▽

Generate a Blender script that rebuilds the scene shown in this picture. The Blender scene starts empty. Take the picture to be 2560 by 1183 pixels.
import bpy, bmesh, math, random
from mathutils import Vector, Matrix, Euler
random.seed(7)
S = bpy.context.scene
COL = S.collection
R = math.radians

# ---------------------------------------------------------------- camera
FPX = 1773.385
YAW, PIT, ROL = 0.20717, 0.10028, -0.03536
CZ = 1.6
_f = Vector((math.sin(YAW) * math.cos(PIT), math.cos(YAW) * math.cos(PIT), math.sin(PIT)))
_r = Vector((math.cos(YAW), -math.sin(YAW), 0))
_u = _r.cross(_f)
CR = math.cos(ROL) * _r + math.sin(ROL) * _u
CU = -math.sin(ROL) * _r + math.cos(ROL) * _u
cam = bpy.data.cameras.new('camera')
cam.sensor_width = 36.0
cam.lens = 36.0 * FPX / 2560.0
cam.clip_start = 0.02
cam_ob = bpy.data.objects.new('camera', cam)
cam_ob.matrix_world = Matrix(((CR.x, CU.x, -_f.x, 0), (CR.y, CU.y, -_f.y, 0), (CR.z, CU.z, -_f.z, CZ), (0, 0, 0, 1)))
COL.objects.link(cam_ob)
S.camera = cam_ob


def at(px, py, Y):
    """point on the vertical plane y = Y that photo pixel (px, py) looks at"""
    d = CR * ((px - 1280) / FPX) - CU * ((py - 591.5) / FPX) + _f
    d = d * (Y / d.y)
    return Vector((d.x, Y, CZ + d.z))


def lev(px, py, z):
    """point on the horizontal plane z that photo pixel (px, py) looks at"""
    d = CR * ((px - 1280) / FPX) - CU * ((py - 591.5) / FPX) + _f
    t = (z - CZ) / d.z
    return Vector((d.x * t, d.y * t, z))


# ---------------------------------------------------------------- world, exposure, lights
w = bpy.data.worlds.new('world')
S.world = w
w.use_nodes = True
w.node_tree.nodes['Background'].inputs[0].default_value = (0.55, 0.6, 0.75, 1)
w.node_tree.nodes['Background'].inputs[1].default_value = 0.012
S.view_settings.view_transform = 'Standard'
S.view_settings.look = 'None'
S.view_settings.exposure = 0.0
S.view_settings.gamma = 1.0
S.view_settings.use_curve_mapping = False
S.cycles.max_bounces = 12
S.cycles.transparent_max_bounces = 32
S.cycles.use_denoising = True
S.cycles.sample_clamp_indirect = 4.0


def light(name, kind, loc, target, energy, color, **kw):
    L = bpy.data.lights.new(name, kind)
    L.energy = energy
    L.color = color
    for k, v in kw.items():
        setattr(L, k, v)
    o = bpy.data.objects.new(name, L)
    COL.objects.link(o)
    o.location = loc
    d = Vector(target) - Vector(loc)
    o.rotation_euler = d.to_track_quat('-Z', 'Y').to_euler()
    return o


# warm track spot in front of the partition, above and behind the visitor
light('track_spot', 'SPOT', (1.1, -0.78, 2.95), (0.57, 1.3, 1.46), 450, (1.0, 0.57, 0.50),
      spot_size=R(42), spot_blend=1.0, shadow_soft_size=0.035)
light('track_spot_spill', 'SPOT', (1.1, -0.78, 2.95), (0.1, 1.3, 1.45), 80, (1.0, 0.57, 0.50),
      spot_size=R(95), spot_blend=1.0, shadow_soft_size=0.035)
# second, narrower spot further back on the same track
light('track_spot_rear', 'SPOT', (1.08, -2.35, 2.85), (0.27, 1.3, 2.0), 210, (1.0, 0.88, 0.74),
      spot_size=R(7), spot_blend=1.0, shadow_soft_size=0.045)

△

**Problem description**
Beginning at the top of the data, extract each line through the line containing "S.camera = cam_ob" and return those lines exactly, with nothing added.

**Response**
Generate a Blender script that rebuilds the scene shown in this picture. The Blender scene starts empty. Take the picture to be 2560 by 1183 pixels.
import bpy, bmesh, math, random
from mathutils import Vector, Matrix, Euler
random.seed(7)
S = bpy.context.scene
COL = S.collection
R = math.radians

# ---------------------------------------------------------------- camera
FPX = 1773.385
YAW, PIT, ROL = 0.20717, 0.10028, -0.03536
CZ = 1.6
_f = Vector((math.sin(YAW) * math.cos(PIT), math.cos(YAW) * math.cos(PIT), math.sin(PIT)))
_r = Vector((math.cos(YAW), -math.sin(YAW), 0))
_u = _r.cross(_f)
CR = math.cos(ROL) * _r + math.sin(ROL) * _u
CU = -math.sin(ROL) * _r + math.cos(ROL) * _u
cam = bpy.data.cameras.new('camera')
cam.sensor_width = 36.0
cam.lens = 36.0 * FPX / 2560.0
cam.clip_start = 0.02
cam_ob = bpy.data.objects.new('camera', cam)
cam_ob.matrix_world = Matrix(((CR.x, CU.x, -_f.x, 0), (CR.y, CU.y, -_f.y, 0), (CR.z, CU.z, -_f.z, CZ), (0, 0, 0, 1)))
COL.objects.link(cam_ob)
S.camera = cam_ob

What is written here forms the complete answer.